Would you transcribe the listing that follows, character for character, and omit its images?

--- START ---

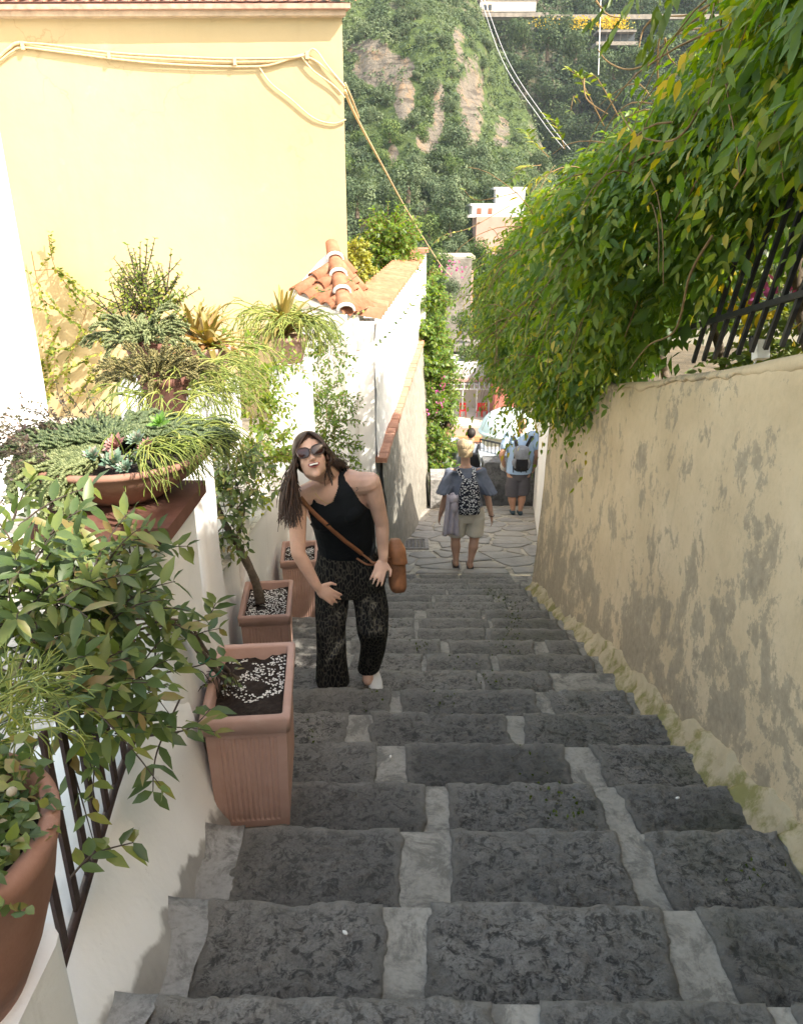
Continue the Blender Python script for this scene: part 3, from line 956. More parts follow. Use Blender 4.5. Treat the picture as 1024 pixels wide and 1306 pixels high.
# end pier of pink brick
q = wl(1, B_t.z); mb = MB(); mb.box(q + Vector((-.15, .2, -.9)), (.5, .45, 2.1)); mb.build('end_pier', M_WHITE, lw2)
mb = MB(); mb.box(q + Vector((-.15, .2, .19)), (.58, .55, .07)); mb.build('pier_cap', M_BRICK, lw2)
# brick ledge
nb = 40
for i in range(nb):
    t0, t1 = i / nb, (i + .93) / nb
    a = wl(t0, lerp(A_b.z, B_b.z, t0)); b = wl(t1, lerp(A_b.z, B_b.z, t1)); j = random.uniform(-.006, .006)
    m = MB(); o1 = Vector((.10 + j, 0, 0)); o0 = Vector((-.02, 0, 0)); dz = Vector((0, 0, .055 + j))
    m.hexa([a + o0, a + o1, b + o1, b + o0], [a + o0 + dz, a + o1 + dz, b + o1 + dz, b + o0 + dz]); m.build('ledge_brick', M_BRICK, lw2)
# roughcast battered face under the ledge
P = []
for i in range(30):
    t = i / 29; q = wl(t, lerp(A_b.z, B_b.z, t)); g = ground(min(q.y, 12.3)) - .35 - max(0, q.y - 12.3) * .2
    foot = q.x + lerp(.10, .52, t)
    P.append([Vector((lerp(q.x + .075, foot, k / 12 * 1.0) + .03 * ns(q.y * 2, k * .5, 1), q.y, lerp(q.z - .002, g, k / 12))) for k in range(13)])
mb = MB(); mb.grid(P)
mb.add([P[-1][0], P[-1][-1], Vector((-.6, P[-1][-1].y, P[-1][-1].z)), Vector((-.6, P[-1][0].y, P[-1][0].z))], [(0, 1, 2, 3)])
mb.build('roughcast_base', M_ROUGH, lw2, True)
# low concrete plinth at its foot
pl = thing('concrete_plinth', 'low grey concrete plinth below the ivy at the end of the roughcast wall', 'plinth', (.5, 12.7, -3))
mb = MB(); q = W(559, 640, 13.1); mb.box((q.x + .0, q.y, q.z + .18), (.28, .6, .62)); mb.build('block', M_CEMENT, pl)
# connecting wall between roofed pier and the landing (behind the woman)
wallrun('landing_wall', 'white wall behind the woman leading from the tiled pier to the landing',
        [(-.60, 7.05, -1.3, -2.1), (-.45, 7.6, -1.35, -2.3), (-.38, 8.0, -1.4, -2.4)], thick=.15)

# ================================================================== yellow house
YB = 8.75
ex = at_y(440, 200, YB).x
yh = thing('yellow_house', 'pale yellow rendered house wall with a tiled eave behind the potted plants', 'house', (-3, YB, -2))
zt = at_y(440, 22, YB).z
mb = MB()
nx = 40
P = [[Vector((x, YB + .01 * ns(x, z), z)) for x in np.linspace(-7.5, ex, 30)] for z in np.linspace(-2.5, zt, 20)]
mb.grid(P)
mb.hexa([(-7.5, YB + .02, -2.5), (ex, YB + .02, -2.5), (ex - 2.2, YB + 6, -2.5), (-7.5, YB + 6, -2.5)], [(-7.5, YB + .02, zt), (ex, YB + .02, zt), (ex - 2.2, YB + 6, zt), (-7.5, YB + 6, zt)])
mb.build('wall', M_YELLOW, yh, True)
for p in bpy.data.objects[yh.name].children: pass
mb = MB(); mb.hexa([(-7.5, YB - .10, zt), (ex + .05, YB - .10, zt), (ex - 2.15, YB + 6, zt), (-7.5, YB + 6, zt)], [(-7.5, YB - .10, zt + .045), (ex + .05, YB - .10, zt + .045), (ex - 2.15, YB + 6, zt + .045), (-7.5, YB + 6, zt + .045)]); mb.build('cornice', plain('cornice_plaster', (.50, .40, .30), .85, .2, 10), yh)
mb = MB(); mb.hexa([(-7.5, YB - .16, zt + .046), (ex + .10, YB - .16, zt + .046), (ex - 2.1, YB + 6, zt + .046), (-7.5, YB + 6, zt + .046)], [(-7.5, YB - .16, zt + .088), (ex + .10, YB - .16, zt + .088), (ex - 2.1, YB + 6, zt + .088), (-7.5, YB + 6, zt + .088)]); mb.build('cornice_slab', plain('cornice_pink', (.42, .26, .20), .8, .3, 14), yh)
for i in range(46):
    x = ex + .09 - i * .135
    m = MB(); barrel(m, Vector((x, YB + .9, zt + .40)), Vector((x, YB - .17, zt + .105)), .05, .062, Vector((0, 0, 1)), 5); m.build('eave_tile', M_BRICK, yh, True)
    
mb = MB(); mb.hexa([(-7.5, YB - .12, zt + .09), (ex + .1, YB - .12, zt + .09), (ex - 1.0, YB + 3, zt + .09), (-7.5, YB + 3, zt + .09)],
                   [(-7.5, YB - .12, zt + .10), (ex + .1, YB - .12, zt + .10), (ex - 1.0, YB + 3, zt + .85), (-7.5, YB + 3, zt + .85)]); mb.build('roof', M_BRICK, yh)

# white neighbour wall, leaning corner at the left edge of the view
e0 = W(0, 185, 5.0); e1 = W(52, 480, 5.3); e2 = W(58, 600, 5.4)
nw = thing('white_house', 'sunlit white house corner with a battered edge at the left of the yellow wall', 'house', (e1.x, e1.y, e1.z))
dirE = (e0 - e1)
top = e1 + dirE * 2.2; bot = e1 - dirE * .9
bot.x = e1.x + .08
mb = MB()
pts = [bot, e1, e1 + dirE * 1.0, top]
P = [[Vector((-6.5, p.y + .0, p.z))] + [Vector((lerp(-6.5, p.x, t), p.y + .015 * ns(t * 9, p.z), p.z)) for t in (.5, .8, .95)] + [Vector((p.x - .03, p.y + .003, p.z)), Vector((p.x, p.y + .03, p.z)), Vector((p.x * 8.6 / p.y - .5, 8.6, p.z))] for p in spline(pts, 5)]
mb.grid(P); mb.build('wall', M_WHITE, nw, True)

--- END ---

RESULT BELOW —
Continue the Blender Python script for this scene: part 3, from line 956. More parts follow. Use Blender 4.5. Treat the picture as 1024 pixels wide and 1306 pixels high.
# end pier of pink brick
q = wl(1, B_t.z); mb = MB(); mb.box(q + Vector((-.15, .2, -.9)), (.5, .45, 2.1)); mb.build('end_pier', M_WHITE, lw2)
mb = MB(); mb.box(q + Vector((-.15, .2, .19)), (.58, .55, .07)); mb.build('pier_cap', M_BRICK, lw2)
# brick ledge
nb = 40
for i in range(nb):
    t0, t1 = i / nb, (i + .93) / nb
    a = wl(t0, lerp(A_b.z, B_b.z, t0)); b = wl(t1, lerp(A_b.z, B_b.z, t1)); j = random.uniform(-.006, .006)
    m = MB(); o1 = Vector((.10 + j, 0, 0)); o0 = Vector((-.02, 0, 0)); dz = Vector((0, 0, .055 + j))
    m.hexa([a + o0, a + o1, b + o1, b + o0], [a + o0 + dz, a + o1 + dz, b + o1 + dz, b + o0 + dz]); m.build('ledge_brick', M_BRICK, lw2)
# roughcast battered face under the ledge
P = []
for i in range(30):
    t = i / 29; q = wl(t, lerp(A_b.z, B_b.z, t)); g = ground(min(q.y, 12.3)) - .35 - max(0, q.y - 12.3) * .2
    foot = q.x + lerp(.10, .52, t)
    P.append([Vector((lerp(q.x + .075, foot, k / 12 * 1.0) + .03 * ns(q.y * 2, k * .5, 1), q.y, lerp(q.z - .002, g, k / 12))) for k in range(13)])
mb = MB(); mb.grid(P)
mb.add([P[-1][0], P[-1][-1], Vector((-.6, P[-1][-1].y, P[-1][-1].z)), Vector((-.6, P[-1][0].y, P[-1][0].z))], [(0, 1, 2, 3)])
mb.build('roughcast_base', M_ROUGH, lw2, True)
# low concrete plinth at its foot
pl = thing('concrete_plinth', 'low grey concrete plinth below the ivy at the end of the roughcast wall', 'plinth', (.5, 12.7, -3))
mb = MB(); q = W(559, 640, 13.1); mb.box((q.x + .0, q.y, q.z + .18), (.28, .6, .62)); mb.build('block', M_CEMENT, pl)
# connecting wall between roofed pier and the landing (behind the woman)
wallrun('landing_wall', 'white wall behind the woman leading from the tiled pier to the landing',
        [(-.60, 7.05, -1.3, -2.1), (-.45, 7.6, -1.35, -2.3), (-.38, 8.0, -1.4, -2.4)], thick=.15)

# ================================================================== yellow house
YB = 8.75
ex = at_y(440, 200, YB).x
yh = thing('yellow_house', 'pale yellow rendered house wall with a tiled eave behind the potted plants', 'house', (-3, YB, -2))
zt = at_y(440, 22, YB).z
mb = MB()
nx = 40
P = [[Vector((x, YB + .01 * ns(x, z), z)) for x in np.linspace(-7.5, ex, 30)] for z in np.linspace(-2.5, zt, 20)]
mb.grid(P)
mb.hexa([(-7.5, YB + .02, -2.5), (ex, YB + .02, -2.5), (ex - 2.2, YB + 6, -2.5), (-7.5, YB + 6, -2.5)], [(-7.5, YB + .02, zt), (ex, YB + .02, zt), (ex - 2.2, YB + 6, zt), (-7.5, YB + 6, zt)])
mb.build('wall', M_YELLOW, yh, True)
for p in bpy.data.objects[yh.name].children: pass
mb = MB(); mb.hexa([(-7.5, YB - .10, zt), (ex + .05, YB - .10, zt), (ex - 2.15, YB + 6, zt), (-7.5, YB + 6, zt)], [(-7.5, YB - .10, zt + .045), (ex + .05, YB - .10, zt + .045), (ex - 2.15, YB + 6, zt + .045), (-7.5, YB + 6, zt + .045)]); mb.build('cornice', plain('cornice_plaster', (.50, .40, .30), .85, .2, 10), yh)
mb = MB(); mb.hexa([(-7.5, YB - .16, zt + .046), (ex + .10, YB - .16, zt + .046), (ex - 2.1, YB + 6, zt + .046), (-7.5, YB + 6, zt + .046)], [(-7.5, YB - .16, zt + .088), (ex + .10, YB - .16, zt + .088), (ex - 2.1, YB + 6, zt + .088), (-7.5, YB + 6, zt + .088)]); mb.build('cornice_slab', plain('cornice_pink', (.42, .26, .20), .8, .3, 14), yh)
for i in range(46):
    x = ex + .09 - i * .135
    m = MB(); barrel(m, Vector((x, YB + .9, zt + .40)), Vector((x, YB - .17, zt + .105)), .05, .062, Vector((0, 0, 1)), 5); m.build('eave_tile', M_BRICK, yh, True)
    
mb = MB(); mb.hexa([(-7.5, YB - .12, zt + .09), (ex + .1, YB - .12, zt + .09), (ex - 1.0, YB + 3, zt + .09), (-7.5, YB + 3, zt + .09)],
                   [(-7.5, YB - .12, zt + .10), (ex + .1, YB - .12, zt + .10), (ex - 1.0, YB + 3, zt + .85), (-7.5, YB + 3, zt + .85)]); mb.build('roof', M_BRICK, yh)

# white neighbour wall, leaning corner at the left edge of the view
e0 = W(0, 185, 5.0); e1 = W(52, 480, 5.3); e2 = W(58, 600, 5.4)
nw = thing('white_house', 'sunlit white house corner with a battered edge at the left of the yellow wall', 'house', (e1.x, e1.y, e1.z))
dirE = (e0 - e1)
top = e1 + dirE * 2.2; bot = e1 - dirE * .9
bot.x = e1.x + .08
mb = MB()
pts = [bot, e1, e1 + dirE * 1.0, top]
P = [[Vector((-6.5, p.y + .0, p.z))] + [Vector((lerp(-6.5, p.x, t), p.y + .015 * ns(t * 9, p.z), p.z)) for t in (.5, .8, .95)] + [Vector((p.x - .03, p.y + .003, p.z)), Vector((p.x, p.y + .03, p.z)), Vector((p.x * 8.6 / p.y - .5, 8.6, p.z))] for p in spline(pts, 5)]
mb.grid(P); mb.build('wall', M_WHITE, nw, True)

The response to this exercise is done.